“Some were yoked on their neighbours’ shoulders, straddling them like boys playing at horseback riding. Others were locked arm in arm, knitted together with threads or rope in a wall of muscle and bone. Yet others were trussed in a ball, with their heads tucked between their knees. All were in some way connected up with their fellows, tied together as though in some insane collective bondage game,”
This is a horror story which, like so many others, uses the genre’s ability to play with our own anxieties and discomforts and to transcend the low reputation of the cheap scare. Barker’s Books of Blood are the place to go to find such stories. He changed the game of British horror, replacing the largely sexless stories of action heroes saving the day in books like James Herbert’s The Rats to depict humanity, and particularly the body, in its visceral glory.

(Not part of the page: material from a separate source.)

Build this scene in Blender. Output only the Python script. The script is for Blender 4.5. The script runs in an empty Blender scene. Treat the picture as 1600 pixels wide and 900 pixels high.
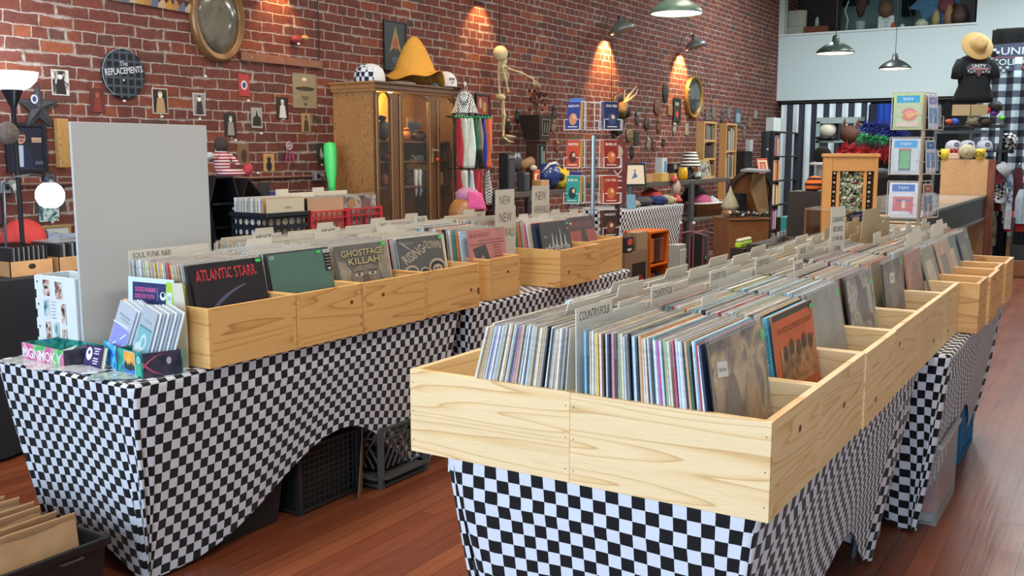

Like so many Twilight Zone episodes, this story begins with two people driving empty, unfamiliar roads, in this case the Yugoslavian countryside. The two men are lovers who have grown tired of each other, and their mutual developing dislike simmers under the surface of the first part of the story. Meanwhile, in the hills, two cities are binding their citizens together to create monstrous giants to fight each other.
So far, so ridiculous, but when the men find the mutilated survivors of the losing city, the story takes on a frightening and dark tone which persists to the end so that the final scenes of one of the protagonists hitching a ride on the monstrous leg of a giant made of intertwined people seems a great deal less laughable than it might do otherwise. Making the ludicrous plausible and frightening has always been one of Clive Barker’s particular skills and he does this to great effect here.
It’s a story which doesn’t reward much analysis, but that’s okay. Sometimes things are just disturbing and that’s all they need to be.